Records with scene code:
'''

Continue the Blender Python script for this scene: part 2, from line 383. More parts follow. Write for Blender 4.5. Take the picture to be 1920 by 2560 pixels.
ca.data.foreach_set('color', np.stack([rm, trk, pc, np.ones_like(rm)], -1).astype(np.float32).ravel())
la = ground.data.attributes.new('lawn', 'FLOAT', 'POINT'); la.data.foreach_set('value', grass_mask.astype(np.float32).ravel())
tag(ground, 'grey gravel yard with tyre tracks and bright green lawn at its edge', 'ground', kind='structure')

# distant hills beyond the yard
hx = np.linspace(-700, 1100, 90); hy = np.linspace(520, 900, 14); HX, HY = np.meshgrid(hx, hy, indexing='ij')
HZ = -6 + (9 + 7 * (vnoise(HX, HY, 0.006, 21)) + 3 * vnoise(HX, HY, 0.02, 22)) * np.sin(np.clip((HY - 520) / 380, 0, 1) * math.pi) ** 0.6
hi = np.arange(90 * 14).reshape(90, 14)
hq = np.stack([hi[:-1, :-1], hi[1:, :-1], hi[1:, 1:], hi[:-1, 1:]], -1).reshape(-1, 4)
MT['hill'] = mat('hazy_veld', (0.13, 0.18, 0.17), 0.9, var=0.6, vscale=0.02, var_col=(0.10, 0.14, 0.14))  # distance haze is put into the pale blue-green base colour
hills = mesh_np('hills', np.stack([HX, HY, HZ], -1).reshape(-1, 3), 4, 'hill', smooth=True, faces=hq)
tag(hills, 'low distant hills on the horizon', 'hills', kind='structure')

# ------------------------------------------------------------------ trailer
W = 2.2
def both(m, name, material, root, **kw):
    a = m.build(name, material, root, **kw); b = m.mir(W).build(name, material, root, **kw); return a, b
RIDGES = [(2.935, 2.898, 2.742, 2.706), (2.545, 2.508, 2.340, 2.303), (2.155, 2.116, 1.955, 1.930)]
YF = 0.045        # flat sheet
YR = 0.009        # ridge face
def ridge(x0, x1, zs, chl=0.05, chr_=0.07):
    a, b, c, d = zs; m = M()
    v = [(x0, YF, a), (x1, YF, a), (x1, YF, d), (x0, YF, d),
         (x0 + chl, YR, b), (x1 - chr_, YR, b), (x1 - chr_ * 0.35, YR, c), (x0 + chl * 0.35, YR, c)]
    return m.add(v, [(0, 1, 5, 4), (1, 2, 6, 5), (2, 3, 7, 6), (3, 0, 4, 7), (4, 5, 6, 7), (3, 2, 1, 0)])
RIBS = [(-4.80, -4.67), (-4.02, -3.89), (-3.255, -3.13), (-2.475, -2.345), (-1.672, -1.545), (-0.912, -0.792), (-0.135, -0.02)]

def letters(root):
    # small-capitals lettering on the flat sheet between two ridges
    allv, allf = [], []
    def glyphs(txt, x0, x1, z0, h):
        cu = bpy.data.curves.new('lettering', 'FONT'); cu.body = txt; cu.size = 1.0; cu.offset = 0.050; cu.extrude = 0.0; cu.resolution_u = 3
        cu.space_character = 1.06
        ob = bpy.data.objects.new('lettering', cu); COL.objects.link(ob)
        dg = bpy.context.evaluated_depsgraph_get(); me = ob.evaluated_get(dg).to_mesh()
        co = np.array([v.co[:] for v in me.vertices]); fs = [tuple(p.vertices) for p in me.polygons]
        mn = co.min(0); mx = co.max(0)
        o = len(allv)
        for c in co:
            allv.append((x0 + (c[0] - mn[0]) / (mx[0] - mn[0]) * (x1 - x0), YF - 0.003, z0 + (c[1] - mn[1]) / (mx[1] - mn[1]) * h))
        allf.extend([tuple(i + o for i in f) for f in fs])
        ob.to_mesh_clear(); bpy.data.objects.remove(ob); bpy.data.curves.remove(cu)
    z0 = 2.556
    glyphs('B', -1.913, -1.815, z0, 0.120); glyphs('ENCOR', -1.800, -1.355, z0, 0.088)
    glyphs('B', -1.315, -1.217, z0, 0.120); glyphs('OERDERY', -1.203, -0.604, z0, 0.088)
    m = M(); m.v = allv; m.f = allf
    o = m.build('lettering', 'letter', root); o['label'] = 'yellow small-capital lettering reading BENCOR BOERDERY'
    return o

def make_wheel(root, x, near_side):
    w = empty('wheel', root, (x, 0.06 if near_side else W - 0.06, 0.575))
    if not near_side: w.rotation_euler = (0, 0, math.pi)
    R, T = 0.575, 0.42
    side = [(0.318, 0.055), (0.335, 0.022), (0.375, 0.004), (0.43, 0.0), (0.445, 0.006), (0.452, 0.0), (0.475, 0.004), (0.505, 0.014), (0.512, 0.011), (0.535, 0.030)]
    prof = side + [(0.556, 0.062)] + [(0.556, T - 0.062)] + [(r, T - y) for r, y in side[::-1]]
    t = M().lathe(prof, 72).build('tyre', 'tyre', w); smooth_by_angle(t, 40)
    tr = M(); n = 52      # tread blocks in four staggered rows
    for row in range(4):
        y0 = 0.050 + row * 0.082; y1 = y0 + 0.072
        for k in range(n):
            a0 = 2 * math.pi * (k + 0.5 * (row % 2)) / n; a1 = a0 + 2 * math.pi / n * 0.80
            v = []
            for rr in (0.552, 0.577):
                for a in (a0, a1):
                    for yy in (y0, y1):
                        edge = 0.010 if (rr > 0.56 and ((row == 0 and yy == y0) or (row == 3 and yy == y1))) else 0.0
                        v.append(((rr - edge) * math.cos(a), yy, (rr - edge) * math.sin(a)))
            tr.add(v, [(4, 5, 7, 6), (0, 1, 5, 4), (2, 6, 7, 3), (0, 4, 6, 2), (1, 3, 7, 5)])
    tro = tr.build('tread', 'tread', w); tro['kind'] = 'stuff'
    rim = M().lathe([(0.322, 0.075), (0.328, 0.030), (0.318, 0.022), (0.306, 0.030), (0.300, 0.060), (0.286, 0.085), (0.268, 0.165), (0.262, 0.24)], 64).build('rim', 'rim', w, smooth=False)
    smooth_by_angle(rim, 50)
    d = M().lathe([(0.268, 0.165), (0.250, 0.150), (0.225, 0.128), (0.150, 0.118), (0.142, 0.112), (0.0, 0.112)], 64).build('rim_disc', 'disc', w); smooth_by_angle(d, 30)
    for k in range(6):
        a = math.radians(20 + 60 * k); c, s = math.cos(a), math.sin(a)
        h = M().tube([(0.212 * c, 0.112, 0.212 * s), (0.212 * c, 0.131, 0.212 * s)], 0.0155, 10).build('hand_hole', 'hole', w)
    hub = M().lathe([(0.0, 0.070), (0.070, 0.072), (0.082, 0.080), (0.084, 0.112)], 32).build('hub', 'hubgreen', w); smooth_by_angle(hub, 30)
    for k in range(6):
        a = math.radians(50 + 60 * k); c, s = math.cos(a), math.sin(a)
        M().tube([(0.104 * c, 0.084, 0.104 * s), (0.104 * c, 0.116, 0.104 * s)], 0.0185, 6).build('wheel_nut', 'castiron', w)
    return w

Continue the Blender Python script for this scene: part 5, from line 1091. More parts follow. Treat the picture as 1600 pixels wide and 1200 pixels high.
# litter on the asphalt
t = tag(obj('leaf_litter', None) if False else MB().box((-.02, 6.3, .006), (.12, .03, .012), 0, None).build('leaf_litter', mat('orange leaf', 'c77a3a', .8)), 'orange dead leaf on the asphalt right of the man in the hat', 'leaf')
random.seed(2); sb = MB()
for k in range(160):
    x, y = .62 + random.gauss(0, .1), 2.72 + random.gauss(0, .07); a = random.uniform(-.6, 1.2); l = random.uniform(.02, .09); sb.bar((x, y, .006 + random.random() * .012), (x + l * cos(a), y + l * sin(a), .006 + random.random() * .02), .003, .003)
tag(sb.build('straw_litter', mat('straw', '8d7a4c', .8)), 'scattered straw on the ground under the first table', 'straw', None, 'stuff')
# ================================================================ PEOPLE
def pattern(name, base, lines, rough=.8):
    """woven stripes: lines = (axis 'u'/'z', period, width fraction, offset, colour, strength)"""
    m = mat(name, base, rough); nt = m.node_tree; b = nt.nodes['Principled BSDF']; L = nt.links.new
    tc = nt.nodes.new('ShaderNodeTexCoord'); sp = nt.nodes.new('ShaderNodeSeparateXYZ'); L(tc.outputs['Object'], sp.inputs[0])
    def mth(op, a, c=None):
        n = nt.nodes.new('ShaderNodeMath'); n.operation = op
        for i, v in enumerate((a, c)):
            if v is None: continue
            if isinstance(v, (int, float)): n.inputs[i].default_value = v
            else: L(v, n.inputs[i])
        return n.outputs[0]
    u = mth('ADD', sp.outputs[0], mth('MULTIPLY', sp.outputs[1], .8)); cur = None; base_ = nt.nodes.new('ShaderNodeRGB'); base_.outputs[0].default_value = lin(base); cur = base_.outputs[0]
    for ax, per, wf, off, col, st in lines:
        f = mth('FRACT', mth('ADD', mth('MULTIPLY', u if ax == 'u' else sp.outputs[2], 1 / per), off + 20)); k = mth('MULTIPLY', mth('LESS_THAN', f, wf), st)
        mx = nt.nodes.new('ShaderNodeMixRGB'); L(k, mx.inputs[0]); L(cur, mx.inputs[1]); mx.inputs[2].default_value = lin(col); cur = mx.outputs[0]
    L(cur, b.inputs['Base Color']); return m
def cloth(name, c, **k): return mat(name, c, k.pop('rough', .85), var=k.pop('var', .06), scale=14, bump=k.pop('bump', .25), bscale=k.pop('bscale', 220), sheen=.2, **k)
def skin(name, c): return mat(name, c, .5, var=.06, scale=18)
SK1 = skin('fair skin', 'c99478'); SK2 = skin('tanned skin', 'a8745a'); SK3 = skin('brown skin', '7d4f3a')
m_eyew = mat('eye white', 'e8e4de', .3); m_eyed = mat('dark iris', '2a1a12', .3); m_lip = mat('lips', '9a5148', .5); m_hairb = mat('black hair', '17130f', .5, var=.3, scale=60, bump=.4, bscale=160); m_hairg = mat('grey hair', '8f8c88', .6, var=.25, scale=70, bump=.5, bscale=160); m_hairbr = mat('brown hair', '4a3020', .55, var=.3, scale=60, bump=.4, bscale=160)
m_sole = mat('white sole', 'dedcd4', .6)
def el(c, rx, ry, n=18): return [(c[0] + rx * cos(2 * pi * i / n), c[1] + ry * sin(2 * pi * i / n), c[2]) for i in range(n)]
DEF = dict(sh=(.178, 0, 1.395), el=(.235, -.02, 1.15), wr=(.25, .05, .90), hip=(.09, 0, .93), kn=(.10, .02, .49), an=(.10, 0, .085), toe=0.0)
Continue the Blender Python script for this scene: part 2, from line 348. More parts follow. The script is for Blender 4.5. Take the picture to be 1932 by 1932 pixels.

'''

Request:
Write out exactly, please, the lines beginning at the start of the material and ending with the line that holds "tag(hills, 'low distant", both included.

Correct response:
Continue the Blender Python script for this scene: part 2, from line 383. More parts follow. Write for Blender 4.5. Take the picture to be 1920 by 2560 pixels.
ca.data.foreach_set('color', np.stack([rm, trk, pc, np.ones_like(rm)], -1).astype(np.float32).ravel())
la = ground.data.attributes.new('lawn', 'FLOAT', 'POINT'); la.data.foreach_set('value', grass_mask.astype(np.float32).ravel())
tag(ground, 'grey gravel yard with tyre tracks and bright green lawn at its edge', 'ground', kind='structure')

# distant hills beyond the yard
hx = np.linspace(-700, 1100, 90); hy = np.linspace(520, 900, 14); HX, HY = np.meshgrid(hx, hy, indexing='ij')
HZ = -6 + (9 + 7 * (vnoise(HX, HY, 0.006, 21)) + 3 * vnoise(HX, HY, 0.02, 22)) * np.sin(np.clip((HY - 520) / 380, 0, 1) * math.pi) ** 0.6
hi = np.arange(90 * 14).reshape(90, 14)
hq = np.stack([hi[:-1, :-1], hi[1:, :-1], hi[1:, 1:], hi[:-1, 1:]], -1).reshape(-1, 4)
MT['hill'] = mat('hazy_veld', (0.13, 0.18, 0.17), 0.9, var=0.6, vscale=0.02, var_col=(0.10, 0.14, 0.14))  # distance haze is put into the pale blue-green base colour
hills = mesh_np('hills', np.stack([HX, HY, HZ], -1).reshape(-1, 3), 4, 'hill', smooth=True, faces=hq)
tag(hills, 'low distant hills on the horizon', 'hills', kind='structure')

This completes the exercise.